On Tuesday, gold price rose to fresh 18-month high above $1,008 per ounce, but eventually reversed course to settle with a fractional gain at $999.5. Pedro de Norohna, managing partner at Noster Capital argues that adjusted for inflation gold should be trading at $1600. Bullish on gold, his firm raised exposure to gold derivatives recently. Leaving aside the case of self-fulfilling prophecy, do you think the bull is strong enough to drive gold to $1600?
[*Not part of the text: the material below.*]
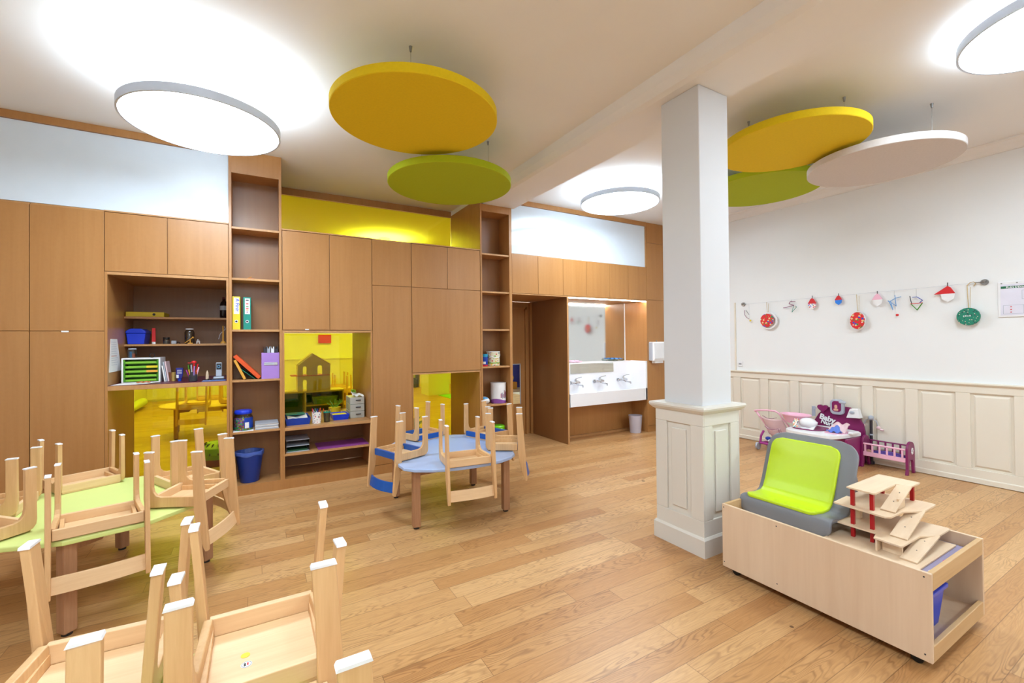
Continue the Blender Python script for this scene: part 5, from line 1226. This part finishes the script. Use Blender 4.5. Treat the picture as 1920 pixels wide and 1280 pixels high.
m = MB(); m.tube([(-0.44, 0.18, ZD+0.005), (-0.40, 0.165, ZD+0.006), (-0.38, 0.175, ZD+0.006), (-0.36, 0.16, ZD+0.01), (-0.30, 0.155, ZD+0.01), (-0.26, 0.165, ZD+0.008)], 0.004, seg=6); m.ball((-0.39, 0.16, ZD+0.008), 0.008); m.ball((-0.37, 0.162, ZD+0.008), 0.008)
tag(obj('spectacles', m, 'black', loc=(-0.36, 0.17, ZD)), 'black cable and spectacles in front of the phone on the desk', 'glasses')
for k, (x0, x1, y0, y1, r) in enumerate(((-1.07, -0.86, 0.012, 0.22, 0.0), (-1.05, -0.80, 0.03, 0.20, 0.0))):
    m = MB(); v = m.prism([(x0, y0), (x1-0.04, y0), (x1+0.03, y1), (x0+0.02, y1)], 'Z', ZD+0.0015*k, ZD+0.0015*k+0.0013); tag(obj('paper_sheet', m, 'paper', loc=(x0+0.1, y0+0.1, ZD+0.0015*k)), ['lower white paper sheet at the left front of the desk', 'upper white paper sheet at the left front of the desk'][k], 'paper')
m = MB()
for k in range(5): m.ball((-0.90+0.018*k, 0.09+0.012*math.sin(2.2*k), ZD+0.013+0.003*(k % 2)), 0.010, 10, 6, (1.5, 1.0, 0.7))
tag(obj('craft_clay', m, plain('clay', (186, 112, 66), 0.7), loc=(-0.87, 0.09, ZD+0.003), smooth=True), 'small brown clay craft lying on the papers on the desk', 'craft')
m = MB(); m.prism([(0.093, 1.504), (0.30, 1.504), (0.44, 1.215), (0.045, 1.215)], 'X', -1.0855, -1.084); t = thing('notice_sheet', 'white notice sheet taped to the left inner side of the desk alcove', 'notice', (-1.085, 0.25, 1.35)); obj('sheet', m, 'paper', t, world=True)
m = MB()
for k in range(11): m.box(-1.084, -1.0835, 0.11, 0.27+0.02*math.sin(k*3)+0.004*k, 1.475-0.02*k, 1.478-0.02*k)
obj('text_lines', m, 'lgrey', t, world=True)
m = MB(); m.box(-1.084, -1.0835, 0.11, 0.28, 1.352, 1.357); obj('orange_line', m, 'orange', t, world=True)

# window sill (z 0.603)
ZS = 0.6035
def tray(label, x0, x1, y0, y1, h, mat, lab):
    t = thing('document_tray', label, 'tray', ((x0+x1)/2, (y0+y1)/2, ZS)); m = MB(); e = 0.012
    R = [[m.bm.verts.new(c) for c in ((x0+e, y0+e, ZS), (x1-e, y0+e, ZS), (x1-e, y1-e, ZS), (x0+e, y1-e, ZS))], [m.bm.verts.new(c) for c in ((x0, y0, ZS+h), (x1, y0, ZS+h), (x1, y1, ZS+h), (x0, y1, ZS+h))],
         [m.bm.verts.new(c) for c in ((x0+0.006, y0+0.006, ZS+h), (x1-0.006, y0+0.006, ZS+h), (x1-0.006, y1-0.006, ZS+h), (x0+0.006, y1-0.006, ZS+h))], [m.bm.verts.new(c) for c in ((x0+e+0.006, y0+e+0.006, ZS+0.004), (x1-e-0.006, y0+e+0.006, ZS+0.004), (x1-e-0.006, y1-e-0.006, ZS+0.004), (x0+e+0.006, y1-e-0.006, ZS+0.004))]]
    for a, b_ in zip(R, R[1:]):
        for k in range(4): m.bm.faces.new((a[k], a[(k+1) % 4], b_[(k+1) % 4], b_[k]))
    m.bm.faces.new(R[0][::-1]); m.bm.faces.new(R[-1])
    obj('tray_body', m, mat, t, world=True); return t
tray('blue tray heaped with paper at the left of the yellow window sill', 0.262, 0.50, 0.12, 0.48, 0.07, 'dblue', '')
m = MB(); m.grid(lambda u, v: (0.285+0.19*u, 0.15+0.28*v, ZS+0.062+0.012*math.sin(6*u+3*v)), 12, 12); tag(obj('paper_pile', m, 'paper', loc=(0.38, 0.28, ZS+0.05), thick=0.01), 'crumpled white papers lying in the left blue tray', 'paper')
m = MB(); m.box(0.28, 0.46, 0.30, 0.45, ZS+0.082, ZS+0.088); tag(obj('folder', m, 'teal', loc=(0.38, 0.38, ZS+0.082)), 'teal folder on top of the papers in the left blue tray', 'folder')
tray('smaller blue tray with yellow papers between pens and drawer tower', 0.725, 0.90, 0.20, 0.42, 0.06, 'blue', '')
tag(obj('paper_sheet', bx(0.742, 0.885, 0.22, 0.40, ZS+0.045, ZS+0.049), 'yellow', loc=(0.81, 0.31, ZS+0.045)), 'yellow paper lying in the smaller blue tray', 'paper')
t = thing('pen_cup', 'white printed cup full of dark pens on the yellow window sill', 'cup', (0.558, 0.14, ZS))
m = MB(); m.lathe([(0.042, 0), (0.047, 0.12), (0.043, 0.12), (0.038, 0.004)], seg=28, cap=False); m.lathe([(0.042, 0), (0.04, 0.004)], seg=28); obj('cup', m, 'cloudprint', t, smooth=True)
pc = ['black', 'dark', 'dblue', 'brown', 'white', 'redp', 'lgrey', 'teal', 'burg', 'orange']; pn = ['black', 'charcoal', 'navy', 'brown', 'white', 'red', 'grey', 'teal', 'burgundy', 'orange']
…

Gold as an asset class was never and probably will never be a perfect hedge against inflation. Thanks to market imperfections and fiat economy. Of course, central banks and national governments seem to be increasingly driving up the gold demand. In Q2'09, the central banks made net purchases of 14 tones of gold, compared to net sales of 69 tones in Q2 of 2008. On August 7, 2009, 19 central banks in Europe renewed their ‘Central Bank Gold Agreement' lifting gold prices up. However, if gold has to reach $1600 by the end of 2009, then the central banks need to raise their purchases in a coordinated fashion and that too by several magnitudes which seems like a very remote possibility. This effectively means that $1600 by the end of 2009 is ruled out. However, this doesn't mean that the bull case is weak.
On Tuesday, Barrick Gold Corporation (NYSE:ABX), the largest pure gold mining company in the world, signed an agreement with a syndicate of underwriters, led by RBC Capital Markets, Morgan Stanley & Co., J.P. Morgan Securities Inc. and Scotia Capital Inc., to raise $3 billion to participate in the booming gold market. On Wednesday, Barrick Gold Corporation raised that to $3.5 billion with an option to increase it to $4 billion in total. Barrick is raising funds to eliminate fixed-price contracts after eight years of successive gold-price increases. As of Sept. 7, the company had contracts for 9.5 million ounces of gold and will take a $5.6 billion charge in the third quarter to eliminate some of the hedges.
Inflationary concerns, tied to economic recovery and high government debt continue to drive up investment demand for gold. The current $1000 mark level follows a sustained rise in price over the past eight years. And, so the $1000 mark is no longer the watershed for gold that it was once. Gold is likely to set new resistance and support levels in 2009. How far will the floor and ceiling be raised is the central question.
Pedro de Norohna says that the fundamentals are in place for gold to reach $1200 by end 2009 if it breaks last year's high. And from thereon, he believes, the journey to $1400 would be even shorter. To, me this seems too optimistic to become a reality. Looking at the gold futures on NYMEX, I believe gold is likely to touch $1030 by end 2009 in normal scenario and $1060 in optimistic scenario. If investment demand for gold reaches asset bubble level then gold may reach $1100. Rising gold prices should help Barrick Gold, Gold Corp (NYSE: GG), Newmont Mining (NYSE: NEM), Kinross Gold (NYSE: KGC), and Yamana Gold (NYSE: AUY) to register handsome gains on the bourse.